Exercise requirements:
Set down the whole listing verbatim.

## begin

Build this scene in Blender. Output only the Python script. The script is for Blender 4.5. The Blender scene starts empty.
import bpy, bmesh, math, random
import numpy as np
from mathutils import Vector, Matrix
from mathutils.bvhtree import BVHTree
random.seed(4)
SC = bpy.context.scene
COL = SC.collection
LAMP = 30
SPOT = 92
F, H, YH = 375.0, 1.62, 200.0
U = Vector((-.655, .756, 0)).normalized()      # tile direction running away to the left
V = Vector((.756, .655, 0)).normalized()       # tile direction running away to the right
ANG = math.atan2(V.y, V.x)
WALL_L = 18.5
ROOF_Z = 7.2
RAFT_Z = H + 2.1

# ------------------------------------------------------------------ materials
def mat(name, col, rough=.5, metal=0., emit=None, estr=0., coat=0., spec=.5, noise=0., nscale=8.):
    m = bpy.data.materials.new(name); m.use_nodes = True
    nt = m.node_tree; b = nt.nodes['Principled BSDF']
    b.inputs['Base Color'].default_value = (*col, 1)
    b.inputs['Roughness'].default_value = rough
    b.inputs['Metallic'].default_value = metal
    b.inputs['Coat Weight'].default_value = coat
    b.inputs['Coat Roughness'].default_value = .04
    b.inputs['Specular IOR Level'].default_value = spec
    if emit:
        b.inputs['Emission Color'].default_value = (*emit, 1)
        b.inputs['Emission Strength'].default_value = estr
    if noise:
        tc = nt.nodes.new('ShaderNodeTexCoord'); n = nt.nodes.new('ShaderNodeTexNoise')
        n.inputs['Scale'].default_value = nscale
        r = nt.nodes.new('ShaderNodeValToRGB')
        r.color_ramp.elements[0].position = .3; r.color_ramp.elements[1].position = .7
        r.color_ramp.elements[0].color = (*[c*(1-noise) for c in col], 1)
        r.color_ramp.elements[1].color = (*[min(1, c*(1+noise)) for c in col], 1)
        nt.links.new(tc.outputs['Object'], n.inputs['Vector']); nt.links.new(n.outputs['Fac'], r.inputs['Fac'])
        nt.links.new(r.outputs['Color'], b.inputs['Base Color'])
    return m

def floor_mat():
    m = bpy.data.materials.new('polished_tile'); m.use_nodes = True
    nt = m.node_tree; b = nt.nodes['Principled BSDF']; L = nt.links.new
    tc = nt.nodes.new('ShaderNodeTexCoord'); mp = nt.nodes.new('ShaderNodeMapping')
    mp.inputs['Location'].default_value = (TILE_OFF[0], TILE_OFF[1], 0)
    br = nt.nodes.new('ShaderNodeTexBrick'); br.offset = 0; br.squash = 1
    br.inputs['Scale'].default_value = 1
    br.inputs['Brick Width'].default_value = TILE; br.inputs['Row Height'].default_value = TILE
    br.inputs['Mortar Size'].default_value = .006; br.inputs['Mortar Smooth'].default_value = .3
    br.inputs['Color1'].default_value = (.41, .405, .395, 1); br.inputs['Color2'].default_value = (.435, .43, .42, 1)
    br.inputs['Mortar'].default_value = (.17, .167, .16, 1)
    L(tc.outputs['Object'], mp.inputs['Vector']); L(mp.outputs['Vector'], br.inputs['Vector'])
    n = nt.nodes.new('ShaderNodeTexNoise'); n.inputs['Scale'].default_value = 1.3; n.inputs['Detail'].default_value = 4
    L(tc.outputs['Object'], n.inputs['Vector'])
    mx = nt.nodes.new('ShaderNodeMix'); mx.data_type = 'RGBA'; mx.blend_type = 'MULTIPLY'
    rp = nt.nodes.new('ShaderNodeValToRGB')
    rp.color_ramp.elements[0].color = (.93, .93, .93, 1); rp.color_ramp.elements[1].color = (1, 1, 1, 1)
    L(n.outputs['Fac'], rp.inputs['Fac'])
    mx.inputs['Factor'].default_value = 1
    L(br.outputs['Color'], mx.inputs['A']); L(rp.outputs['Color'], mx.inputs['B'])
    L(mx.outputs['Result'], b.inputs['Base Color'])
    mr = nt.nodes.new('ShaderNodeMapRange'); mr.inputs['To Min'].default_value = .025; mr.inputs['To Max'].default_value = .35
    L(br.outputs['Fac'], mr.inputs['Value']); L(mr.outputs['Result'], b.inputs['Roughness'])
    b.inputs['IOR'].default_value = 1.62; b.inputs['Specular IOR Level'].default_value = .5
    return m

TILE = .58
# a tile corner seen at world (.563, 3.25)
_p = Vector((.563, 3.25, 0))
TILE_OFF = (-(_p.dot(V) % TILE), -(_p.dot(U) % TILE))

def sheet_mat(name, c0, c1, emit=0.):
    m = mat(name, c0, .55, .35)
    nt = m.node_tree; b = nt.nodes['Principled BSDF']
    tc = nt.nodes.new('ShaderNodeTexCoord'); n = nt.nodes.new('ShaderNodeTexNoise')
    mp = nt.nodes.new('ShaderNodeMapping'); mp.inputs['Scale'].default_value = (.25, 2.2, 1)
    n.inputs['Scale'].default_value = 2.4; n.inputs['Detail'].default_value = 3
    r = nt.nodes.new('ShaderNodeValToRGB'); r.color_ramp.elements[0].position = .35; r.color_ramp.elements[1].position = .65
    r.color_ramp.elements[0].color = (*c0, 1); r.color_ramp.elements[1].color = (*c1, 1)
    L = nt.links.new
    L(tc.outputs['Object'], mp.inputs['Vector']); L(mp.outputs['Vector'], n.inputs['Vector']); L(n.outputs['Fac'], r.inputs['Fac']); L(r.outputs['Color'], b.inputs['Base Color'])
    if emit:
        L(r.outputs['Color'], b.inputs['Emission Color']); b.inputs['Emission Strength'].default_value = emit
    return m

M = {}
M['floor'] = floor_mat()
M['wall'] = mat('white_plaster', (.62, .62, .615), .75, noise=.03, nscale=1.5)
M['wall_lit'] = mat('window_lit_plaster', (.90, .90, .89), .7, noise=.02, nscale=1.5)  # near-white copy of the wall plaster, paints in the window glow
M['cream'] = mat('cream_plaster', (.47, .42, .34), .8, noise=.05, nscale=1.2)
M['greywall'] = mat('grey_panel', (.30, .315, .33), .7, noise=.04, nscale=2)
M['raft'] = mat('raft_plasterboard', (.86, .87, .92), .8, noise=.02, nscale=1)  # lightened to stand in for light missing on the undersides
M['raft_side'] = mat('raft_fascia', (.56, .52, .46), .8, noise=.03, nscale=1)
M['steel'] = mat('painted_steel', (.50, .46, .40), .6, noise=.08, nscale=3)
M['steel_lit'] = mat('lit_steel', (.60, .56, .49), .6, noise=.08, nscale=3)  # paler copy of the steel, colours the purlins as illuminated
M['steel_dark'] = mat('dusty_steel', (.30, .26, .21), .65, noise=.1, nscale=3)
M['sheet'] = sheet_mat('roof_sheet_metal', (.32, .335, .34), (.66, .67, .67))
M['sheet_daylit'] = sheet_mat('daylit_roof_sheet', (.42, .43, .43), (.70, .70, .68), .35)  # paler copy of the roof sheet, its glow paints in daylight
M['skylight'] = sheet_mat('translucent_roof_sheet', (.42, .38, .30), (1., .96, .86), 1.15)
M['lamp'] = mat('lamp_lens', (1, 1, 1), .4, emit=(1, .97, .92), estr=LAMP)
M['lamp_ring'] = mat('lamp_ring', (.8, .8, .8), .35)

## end

Completed task:
Build this scene in Blender. Output only the Python script. The script is for Blender 4.5. The Blender scene starts empty.
import bpy, bmesh, math, random
import numpy as np
from mathutils import Vector, Matrix
from mathutils.bvhtree import BVHTree
random.seed(4)
SC = bpy.context.scene
COL = SC.collection
LAMP = 30
SPOT = 92
F, H, YH = 375.0, 1.62, 200.0
U = Vector((-.655, .756, 0)).normalized()      # tile direction running away to the left
V = Vector((.756, .655, 0)).normalized()       # tile direction running away to the right
ANG = math.atan2(V.y, V.x)
WALL_L = 18.5
ROOF_Z = 7.2
RAFT_Z = H + 2.1

# ------------------------------------------------------------------ materials
def mat(name, col, rough=.5, metal=0., emit=None, estr=0., coat=0., spec=.5, noise=0., nscale=8.):
    m = bpy.data.materials.new(name); m.use_nodes = True
    nt = m.node_tree; b = nt.nodes['Principled BSDF']
    b.inputs['Base Color'].default_value = (*col, 1)
    b.inputs['Roughness'].default_value = rough
    b.inputs['Metallic'].default_value = metal
    b.inputs['Coat Weight'].default_value = coat
    b.inputs['Coat Roughness'].default_value = .04
    b.inputs['Specular IOR Level'].default_value = spec
    if emit:
        b.inputs['Emission Color'].default_value = (*emit, 1)
        b.inputs['Emission Strength'].default_value = estr
    if noise:
        tc = nt.nodes.new('ShaderNodeTexCoord'); n = nt.nodes.new('ShaderNodeTexNoise')
        n.inputs['Scale'].default_value = nscale
        r = nt.nodes.new('ShaderNodeValToRGB')
        r.color_ramp.elements[0].position = .3; r.color_ramp.elements[1].position = .7
        r.color_ramp.elements[0].color = (*[c*(1-noise) for c in col], 1)
        r.color_ramp.elements[1].color = (*[min(1, c*(1+noise)) for c in col], 1)
        nt.links.new(tc.outputs['Object'], n.inputs['Vector']); nt.links.new(n.outputs['Fac'], r.inputs['Fac'])
        nt.links.new(r.outputs['Color'], b.inputs['Base Color'])
    return m

def floor_mat():
    m = bpy.data.materials.new('polished_tile'); m.use_nodes = True
    nt = m.node_tree; b = nt.nodes['Principled BSDF']; L = nt.links.new
    tc = nt.nodes.new('ShaderNodeTexCoord'); mp = nt.nodes.new('ShaderNodeMapping')
    mp.inputs['Location'].default_value = (TILE_OFF[0], TILE_OFF[1], 0)
    br = nt.nodes.new('ShaderNodeTexBrick'); br.offset = 0; br.squash = 1
    br.inputs['Scale'].default_value = 1
    br.inputs['Brick Width'].default_value = TILE; br.inputs['Row Height'].default_value = TILE
    br.inputs['Mortar Size'].default_value = .006; br.inputs['Mortar Smooth'].default_value = .3
    br.inputs['Color1'].default_value = (.41, .405, .395, 1); br.inputs['Color2'].default_value = (.435, .43, .42, 1)
    br.inputs['Mortar'].default_value = (.17, .167, .16, 1)
    L(tc.outputs['Object'], mp.inputs['Vector']); L(mp.outputs['Vector'], br.inputs['Vector'])
    n = nt.nodes.new('ShaderNodeTexNoise'); n.inputs['Scale'].default_value = 1.3; n.inputs['Detail'].default_value = 4
    L(tc.outputs['Object'], n.inputs['Vector'])
    mx = nt.nodes.new('ShaderNodeMix'); mx.data_type = 'RGBA'; mx.blend_type = 'MULTIPLY'
    rp = nt.nodes.new('ShaderNodeValToRGB')
    rp.color_ramp.elements[0].color = (.93, .93, .93, 1); rp.color_ramp.elements[1].color = (1, 1, 1, 1)
    L(n.outputs['Fac'], rp.inputs['Fac'])
    mx.inputs['Factor'].default_value = 1
    L(br.outputs['Color'], mx.inputs['A']); L(rp.outputs['Color'], mx.inputs['B'])
    L(mx.outputs['Result'], b.inputs['Base Color'])
    mr = nt.nodes.new('ShaderNodeMapRange'); mr.inputs['To Min'].default_value = .025; mr.inputs['To Max'].default_value = .35
    L(br.outputs['Fac'], mr.inputs['Value']); L(mr.outputs['Result'], b.inputs['Roughness'])
    b.inputs['IOR'].default_value = 1.62; b.inputs['Specular IOR Level'].default_value = .5
    return m

TILE = .58
# a tile corner seen at world (.563, 3.25)
_p = Vector((.563, 3.25, 0))
TILE_OFF = (-(_p.dot(V) % TILE), -(_p.dot(U) % TILE))

def sheet_mat(name, c0, c1, emit=0.):
    m = mat(name, c0, .55, .35)
    nt = m.node_tree; b = nt.nodes['Principled BSDF']
    tc = nt.nodes.new('ShaderNodeTexCoord'); n = nt.nodes.new('ShaderNodeTexNoise')
    mp = nt.nodes.new('ShaderNodeMapping'); mp.inputs['Scale'].default_value = (.25, 2.2, 1)
    n.inputs['Scale'].default_value = 2.4; n.inputs['Detail'].default_value = 3
    r = nt.nodes.new('ShaderNodeValToRGB'); r.color_ramp.elements[0].position = .35; r.color_ramp.elements[1].position = .65
    r.color_ramp.elements[0].color = (*c0, 1); r.color_ramp.elements[1].color = (*c1, 1)
    L = nt.links.new
    L(tc.outputs['Object'], mp.inputs['Vector']); L(mp.outputs['Vector'], n.inputs['Vector']); L(n.outputs['Fac'], r.inputs['Fac']); L(r.outputs['Color'], b.inputs['Base Color'])
    if emit:
        L(r.outputs['Color'], b.inputs['Emission Color']); b.inputs['Emission Strength'].default_value = emit
    return m

M = {}
M['floor'] = floor_mat()
M['wall'] = mat('white_plaster', (.62, .62, .615), .75, noise=.03, nscale=1.5)
M['wall_lit'] = mat('window_lit_plaster', (.90, .90, .89), .7, noise=.02, nscale=1.5)  # near-white copy of the wall plaster, paints in the window glow
M['cream'] = mat('cream_plaster', (.47, .42, .34), .8, noise=.05, nscale=1.2)
M['greywall'] = mat('grey_panel', (.30, .315, .33), .7, noise=.04, nscale=2)
M['raft'] = mat('raft_plasterboard', (.86, .87, .92), .8, noise=.02, nscale=1)  # lightened to stand in for light missing on the undersides
M['raft_side'] = mat('raft_fascia', (.56, .52, .46), .8, noise=.03, nscale=1)
M['steel'] = mat('painted_steel', (.50, .46, .40), .6, noise=.08, nscale=3)
M['steel_lit'] = mat('lit_steel', (.60, .56, .49), .6, noise=.08, nscale=3)  # paler copy of the steel, colours the purlins as illuminated
M['steel_dark'] = mat('dusty_steel', (.30, .26, .21), .65, noise=.1, nscale=3)
M['sheet'] = sheet_mat('roof_sheet_metal', (.32, .335, .34), (.66, .67, .67))
M['sheet_daylit'] = sheet_mat('daylit_roof_sheet', (.42, .43, .43), (.70, .70, .68), .35)  # paler copy of the roof sheet, its glow paints in daylight
M['skylight'] = sheet_mat('translucent_roof_sheet', (.42, .38, .30), (1., .96, .86), 1.15)
M['lamp'] = mat('lamp_lens', (1, 1, 1), .4, emit=(1, .97, .92), estr=LAMP)
M['lamp_ring'] = mat('lamp_ring', (.8, .8, .8), .35)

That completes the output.